憲法第99条は、天皇にこの憲法を尊重し擁護する義務を負わせている。特別な理由がないかぎり、天皇は、率先して憲法を守っていかなければならない」(『日本国憲法を考える』)。


こうした意見に対して、政府はこれまで以下のような説明をして来た。


「(憲法)第14条と(皇位の世襲を定めた)第2条との関係は、第2条は第14条の特別規定というふうにわれわれは考えるのでございまして、憲法に違反するものとは考えないのであります。一面、皇位が世襲であるということは、歴史的な意味の入ったことだと私どもは考えているのでございまして、日本の天皇は、過去におきまして男系の一系の方が世襲しておられる、そういう前提のもとに皇室典範も考えておるのであろうと思います」(昭和39年3月13日、衆院内閣委員会での宇佐美毅宮内庁長官の答弁)

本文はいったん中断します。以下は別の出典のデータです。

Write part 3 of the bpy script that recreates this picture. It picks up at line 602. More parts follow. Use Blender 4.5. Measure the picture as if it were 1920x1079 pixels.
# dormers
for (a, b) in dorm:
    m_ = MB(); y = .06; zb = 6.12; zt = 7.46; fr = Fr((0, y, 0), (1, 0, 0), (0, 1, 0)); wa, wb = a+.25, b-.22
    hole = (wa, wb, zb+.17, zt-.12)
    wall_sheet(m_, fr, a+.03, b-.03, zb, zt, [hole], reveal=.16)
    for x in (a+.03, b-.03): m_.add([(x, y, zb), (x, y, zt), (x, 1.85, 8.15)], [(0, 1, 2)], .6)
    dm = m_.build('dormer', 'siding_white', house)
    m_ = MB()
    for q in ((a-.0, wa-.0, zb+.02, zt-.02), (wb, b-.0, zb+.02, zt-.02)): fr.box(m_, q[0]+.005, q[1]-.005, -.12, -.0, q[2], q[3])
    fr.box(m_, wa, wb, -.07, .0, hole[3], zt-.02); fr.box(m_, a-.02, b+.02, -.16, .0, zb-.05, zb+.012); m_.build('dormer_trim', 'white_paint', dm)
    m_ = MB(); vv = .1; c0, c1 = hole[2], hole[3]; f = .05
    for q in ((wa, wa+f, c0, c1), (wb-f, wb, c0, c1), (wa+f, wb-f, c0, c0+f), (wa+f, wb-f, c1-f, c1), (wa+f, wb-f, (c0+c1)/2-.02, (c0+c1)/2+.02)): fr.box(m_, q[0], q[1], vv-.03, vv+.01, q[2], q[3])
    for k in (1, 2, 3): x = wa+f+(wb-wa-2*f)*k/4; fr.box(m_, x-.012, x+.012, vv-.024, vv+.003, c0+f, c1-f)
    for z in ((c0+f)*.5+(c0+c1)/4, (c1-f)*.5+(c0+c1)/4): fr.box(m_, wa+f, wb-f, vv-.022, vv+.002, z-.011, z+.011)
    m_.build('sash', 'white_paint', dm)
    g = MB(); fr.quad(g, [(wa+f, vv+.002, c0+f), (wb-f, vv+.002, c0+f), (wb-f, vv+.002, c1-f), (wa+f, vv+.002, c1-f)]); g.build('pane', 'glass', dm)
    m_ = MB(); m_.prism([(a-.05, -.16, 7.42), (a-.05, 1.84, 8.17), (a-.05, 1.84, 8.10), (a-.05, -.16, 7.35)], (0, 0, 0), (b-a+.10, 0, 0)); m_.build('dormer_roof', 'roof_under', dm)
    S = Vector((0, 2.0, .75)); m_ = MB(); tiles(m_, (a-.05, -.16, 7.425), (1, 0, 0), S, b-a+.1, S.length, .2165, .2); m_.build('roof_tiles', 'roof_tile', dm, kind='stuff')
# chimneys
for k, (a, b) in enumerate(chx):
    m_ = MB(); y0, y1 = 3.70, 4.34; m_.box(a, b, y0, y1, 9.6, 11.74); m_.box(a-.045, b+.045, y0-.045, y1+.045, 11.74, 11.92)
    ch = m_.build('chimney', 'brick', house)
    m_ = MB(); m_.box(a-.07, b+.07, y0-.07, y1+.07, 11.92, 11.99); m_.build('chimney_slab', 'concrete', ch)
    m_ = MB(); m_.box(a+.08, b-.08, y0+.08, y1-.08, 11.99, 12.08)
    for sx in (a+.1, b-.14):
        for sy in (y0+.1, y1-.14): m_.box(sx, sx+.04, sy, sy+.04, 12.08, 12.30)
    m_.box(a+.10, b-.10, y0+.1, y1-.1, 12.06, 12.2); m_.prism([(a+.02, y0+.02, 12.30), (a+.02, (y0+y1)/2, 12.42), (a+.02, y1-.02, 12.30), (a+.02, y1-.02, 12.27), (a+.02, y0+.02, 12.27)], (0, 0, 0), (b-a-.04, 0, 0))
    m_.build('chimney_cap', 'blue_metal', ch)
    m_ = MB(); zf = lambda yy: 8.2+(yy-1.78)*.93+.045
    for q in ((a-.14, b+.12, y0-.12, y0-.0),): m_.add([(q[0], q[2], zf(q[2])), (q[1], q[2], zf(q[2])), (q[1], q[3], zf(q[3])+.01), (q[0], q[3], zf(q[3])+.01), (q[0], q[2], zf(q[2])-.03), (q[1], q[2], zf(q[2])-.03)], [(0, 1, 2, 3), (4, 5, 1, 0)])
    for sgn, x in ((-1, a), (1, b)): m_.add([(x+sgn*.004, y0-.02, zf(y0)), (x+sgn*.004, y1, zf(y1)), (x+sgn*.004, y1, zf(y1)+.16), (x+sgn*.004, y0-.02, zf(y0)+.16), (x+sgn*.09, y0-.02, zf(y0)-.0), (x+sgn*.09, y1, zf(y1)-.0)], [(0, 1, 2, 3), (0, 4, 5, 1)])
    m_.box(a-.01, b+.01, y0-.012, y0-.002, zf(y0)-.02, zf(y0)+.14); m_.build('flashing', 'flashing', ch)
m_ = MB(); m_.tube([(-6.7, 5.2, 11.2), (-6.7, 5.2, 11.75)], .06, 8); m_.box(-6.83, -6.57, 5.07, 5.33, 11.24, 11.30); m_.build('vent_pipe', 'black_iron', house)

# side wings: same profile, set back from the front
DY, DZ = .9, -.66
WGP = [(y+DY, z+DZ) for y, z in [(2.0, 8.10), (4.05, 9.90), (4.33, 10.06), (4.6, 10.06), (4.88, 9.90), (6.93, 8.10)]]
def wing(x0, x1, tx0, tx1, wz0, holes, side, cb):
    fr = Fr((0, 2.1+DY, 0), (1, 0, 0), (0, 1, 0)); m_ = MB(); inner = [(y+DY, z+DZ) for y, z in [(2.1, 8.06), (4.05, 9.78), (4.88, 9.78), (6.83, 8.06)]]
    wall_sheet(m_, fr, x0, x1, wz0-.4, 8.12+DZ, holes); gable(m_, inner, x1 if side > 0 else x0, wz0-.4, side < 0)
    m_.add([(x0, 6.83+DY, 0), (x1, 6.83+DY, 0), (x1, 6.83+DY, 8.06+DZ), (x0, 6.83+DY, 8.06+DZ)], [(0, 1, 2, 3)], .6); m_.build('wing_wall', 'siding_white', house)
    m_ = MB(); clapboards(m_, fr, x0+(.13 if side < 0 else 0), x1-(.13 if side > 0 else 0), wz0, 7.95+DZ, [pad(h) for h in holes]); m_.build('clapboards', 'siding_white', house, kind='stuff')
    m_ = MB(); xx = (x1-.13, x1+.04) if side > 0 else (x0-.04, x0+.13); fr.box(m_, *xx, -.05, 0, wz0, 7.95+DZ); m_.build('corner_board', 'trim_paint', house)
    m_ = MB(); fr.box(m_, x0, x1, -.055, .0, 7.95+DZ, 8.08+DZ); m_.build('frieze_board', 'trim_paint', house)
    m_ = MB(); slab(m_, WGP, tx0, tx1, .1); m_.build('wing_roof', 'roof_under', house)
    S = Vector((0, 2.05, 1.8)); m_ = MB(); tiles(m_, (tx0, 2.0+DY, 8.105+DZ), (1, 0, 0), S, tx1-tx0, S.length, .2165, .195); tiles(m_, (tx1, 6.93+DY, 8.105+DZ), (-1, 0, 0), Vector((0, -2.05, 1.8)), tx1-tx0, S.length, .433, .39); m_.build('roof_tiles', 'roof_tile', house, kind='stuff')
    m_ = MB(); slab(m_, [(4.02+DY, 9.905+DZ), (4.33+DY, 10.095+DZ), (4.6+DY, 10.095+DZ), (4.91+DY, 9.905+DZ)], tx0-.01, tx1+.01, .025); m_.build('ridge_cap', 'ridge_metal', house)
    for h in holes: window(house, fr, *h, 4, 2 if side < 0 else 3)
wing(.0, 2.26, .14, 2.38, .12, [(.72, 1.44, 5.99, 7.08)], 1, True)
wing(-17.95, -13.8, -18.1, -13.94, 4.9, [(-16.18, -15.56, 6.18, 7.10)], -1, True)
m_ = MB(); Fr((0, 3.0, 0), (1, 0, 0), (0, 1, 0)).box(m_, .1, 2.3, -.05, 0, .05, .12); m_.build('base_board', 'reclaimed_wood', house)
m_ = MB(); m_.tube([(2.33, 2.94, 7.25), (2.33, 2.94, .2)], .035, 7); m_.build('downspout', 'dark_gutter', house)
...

しかし、「男女平等」原則の例外となる制度に「合理的理由」が認められるとすれば、それはあくまでも「特別規定」である憲法第2条が求める、皇位の安定した「世襲」継承という目的に“合致”する限りにおいてのことだ。


しかし、「過去におきまして男系の一系の方が世襲しておられる」ように見えるのは、側室制度と非嫡出の継承可能性が支えていたからで、それが排除された条件下では、皇室典範の「男系男子」限定という今のルールは、皇位の安定継承を不可能にし、むしろ憲法の第2条の要請に反する。


その要請に応える為にはどうすべきか。

明治以来の「男系男子」限定を止めて、男系にも女系にも、男子にも女子にも、“平等”に皇位の継承資格を認める必要がある。